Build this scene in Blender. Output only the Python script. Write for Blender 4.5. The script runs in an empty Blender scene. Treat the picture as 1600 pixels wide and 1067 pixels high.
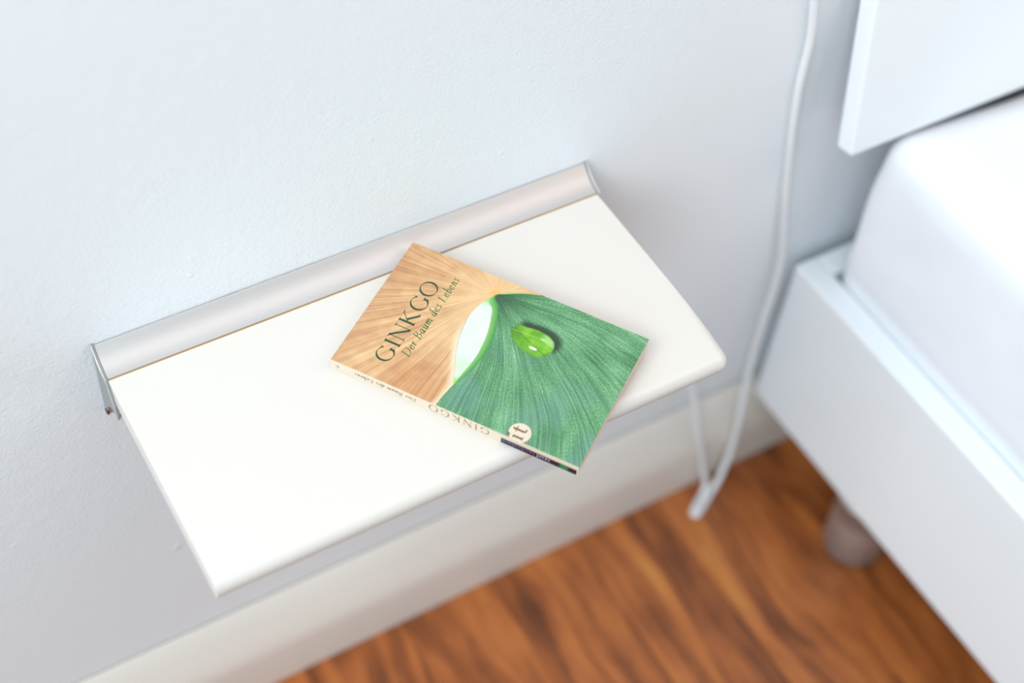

+ + +

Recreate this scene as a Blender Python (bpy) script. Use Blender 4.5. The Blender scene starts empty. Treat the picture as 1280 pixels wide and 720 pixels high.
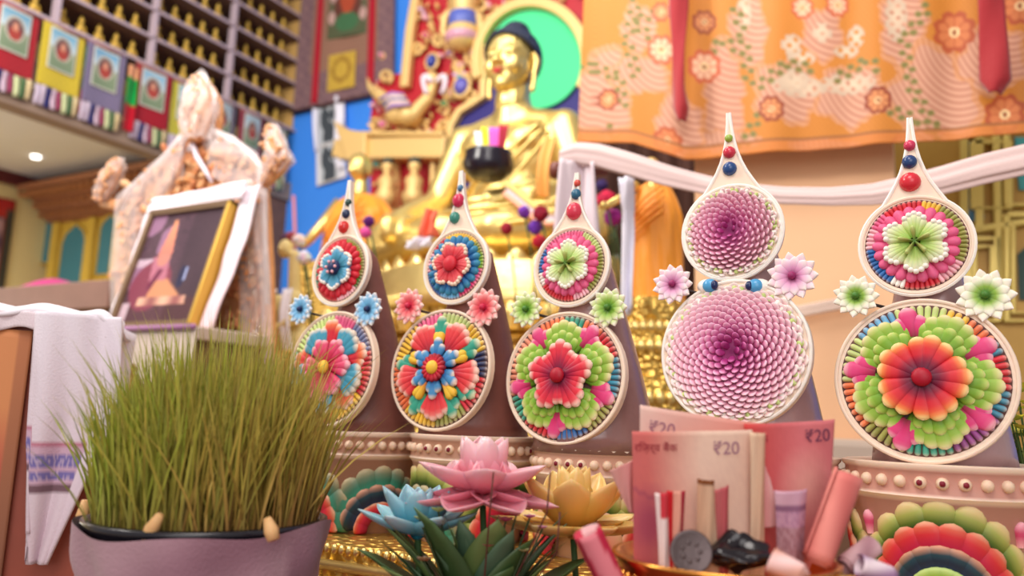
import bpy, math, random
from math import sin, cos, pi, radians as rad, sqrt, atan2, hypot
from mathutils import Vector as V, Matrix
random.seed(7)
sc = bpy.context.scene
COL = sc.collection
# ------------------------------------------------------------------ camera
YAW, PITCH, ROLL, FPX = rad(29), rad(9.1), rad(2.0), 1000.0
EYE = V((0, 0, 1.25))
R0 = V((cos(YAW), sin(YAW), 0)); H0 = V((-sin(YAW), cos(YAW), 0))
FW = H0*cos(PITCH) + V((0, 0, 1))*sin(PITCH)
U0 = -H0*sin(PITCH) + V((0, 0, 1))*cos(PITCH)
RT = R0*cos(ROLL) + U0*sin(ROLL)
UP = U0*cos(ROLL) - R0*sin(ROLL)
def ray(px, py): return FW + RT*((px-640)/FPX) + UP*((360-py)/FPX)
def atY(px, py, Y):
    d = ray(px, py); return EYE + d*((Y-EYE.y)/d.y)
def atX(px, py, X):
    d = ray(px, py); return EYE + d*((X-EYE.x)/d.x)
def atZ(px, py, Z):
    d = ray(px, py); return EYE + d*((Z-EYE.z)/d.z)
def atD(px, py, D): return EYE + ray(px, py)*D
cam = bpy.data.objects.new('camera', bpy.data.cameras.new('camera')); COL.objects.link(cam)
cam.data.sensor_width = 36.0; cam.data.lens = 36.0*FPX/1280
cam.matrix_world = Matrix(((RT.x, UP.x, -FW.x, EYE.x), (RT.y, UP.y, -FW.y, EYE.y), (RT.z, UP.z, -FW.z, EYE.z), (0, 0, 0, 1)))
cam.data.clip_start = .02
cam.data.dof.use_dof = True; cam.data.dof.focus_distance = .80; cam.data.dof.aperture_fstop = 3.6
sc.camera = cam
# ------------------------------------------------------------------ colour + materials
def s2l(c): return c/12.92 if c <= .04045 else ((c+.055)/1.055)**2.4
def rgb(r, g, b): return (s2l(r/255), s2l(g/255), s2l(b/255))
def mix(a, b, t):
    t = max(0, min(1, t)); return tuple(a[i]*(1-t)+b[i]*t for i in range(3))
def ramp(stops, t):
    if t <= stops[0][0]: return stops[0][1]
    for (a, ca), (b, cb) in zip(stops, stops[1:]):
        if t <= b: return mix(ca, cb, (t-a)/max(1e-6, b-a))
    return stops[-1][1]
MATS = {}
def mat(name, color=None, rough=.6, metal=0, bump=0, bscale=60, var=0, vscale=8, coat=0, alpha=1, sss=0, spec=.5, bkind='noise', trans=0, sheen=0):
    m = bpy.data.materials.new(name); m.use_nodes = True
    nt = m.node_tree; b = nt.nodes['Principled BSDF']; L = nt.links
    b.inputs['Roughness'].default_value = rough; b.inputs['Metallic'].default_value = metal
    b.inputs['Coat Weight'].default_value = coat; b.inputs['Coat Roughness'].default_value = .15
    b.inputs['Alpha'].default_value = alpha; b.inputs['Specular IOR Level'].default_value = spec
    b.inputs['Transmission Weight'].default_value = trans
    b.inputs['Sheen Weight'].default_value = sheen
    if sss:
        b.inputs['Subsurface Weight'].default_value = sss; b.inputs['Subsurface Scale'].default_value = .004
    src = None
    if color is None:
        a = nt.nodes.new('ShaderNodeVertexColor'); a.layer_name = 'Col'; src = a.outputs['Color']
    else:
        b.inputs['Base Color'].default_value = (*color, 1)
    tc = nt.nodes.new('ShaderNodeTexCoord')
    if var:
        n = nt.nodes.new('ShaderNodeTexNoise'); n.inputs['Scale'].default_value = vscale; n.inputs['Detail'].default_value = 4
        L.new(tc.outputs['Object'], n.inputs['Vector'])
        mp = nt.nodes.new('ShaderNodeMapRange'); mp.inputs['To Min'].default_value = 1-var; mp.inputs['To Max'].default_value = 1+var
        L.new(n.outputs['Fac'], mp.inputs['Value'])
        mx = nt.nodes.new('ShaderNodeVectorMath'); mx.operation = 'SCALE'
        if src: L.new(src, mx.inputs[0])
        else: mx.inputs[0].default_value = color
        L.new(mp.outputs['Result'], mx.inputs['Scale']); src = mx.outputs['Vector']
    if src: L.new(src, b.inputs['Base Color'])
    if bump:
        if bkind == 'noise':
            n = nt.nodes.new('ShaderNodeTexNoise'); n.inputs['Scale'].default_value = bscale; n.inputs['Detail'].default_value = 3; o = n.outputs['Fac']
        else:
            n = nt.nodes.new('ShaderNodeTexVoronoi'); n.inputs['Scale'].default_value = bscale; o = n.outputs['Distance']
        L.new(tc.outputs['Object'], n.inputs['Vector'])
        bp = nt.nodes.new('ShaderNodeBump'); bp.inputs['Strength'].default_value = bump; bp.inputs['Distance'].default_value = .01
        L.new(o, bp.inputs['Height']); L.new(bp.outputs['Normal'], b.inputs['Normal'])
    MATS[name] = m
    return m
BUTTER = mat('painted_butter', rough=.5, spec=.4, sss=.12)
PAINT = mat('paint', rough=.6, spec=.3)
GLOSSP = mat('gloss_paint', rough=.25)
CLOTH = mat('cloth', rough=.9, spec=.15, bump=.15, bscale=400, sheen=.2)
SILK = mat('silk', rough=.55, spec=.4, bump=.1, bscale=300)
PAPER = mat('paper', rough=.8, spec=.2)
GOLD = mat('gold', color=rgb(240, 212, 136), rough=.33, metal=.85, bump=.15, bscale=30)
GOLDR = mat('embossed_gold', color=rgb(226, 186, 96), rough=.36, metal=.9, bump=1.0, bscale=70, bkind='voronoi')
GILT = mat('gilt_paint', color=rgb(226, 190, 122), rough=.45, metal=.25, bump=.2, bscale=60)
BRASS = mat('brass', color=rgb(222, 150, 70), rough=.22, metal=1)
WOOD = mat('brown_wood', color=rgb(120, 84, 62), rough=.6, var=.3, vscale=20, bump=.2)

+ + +

• Description of the task
Using the listing, copy every line where the word "this" shows up.

• Response
Build this scene in Blender. Output only the Python script. Write for Blender 4.5. The script runs in an empty Blender scene. Treat the picture as 1600 pixels wide and 1067 pixels high.
Recreate this scene as a Blender Python (bpy) script. Use Blender 4.5. The Blender scene starts empty. Treat the picture as 1280 pixels wide and 720 pixels high.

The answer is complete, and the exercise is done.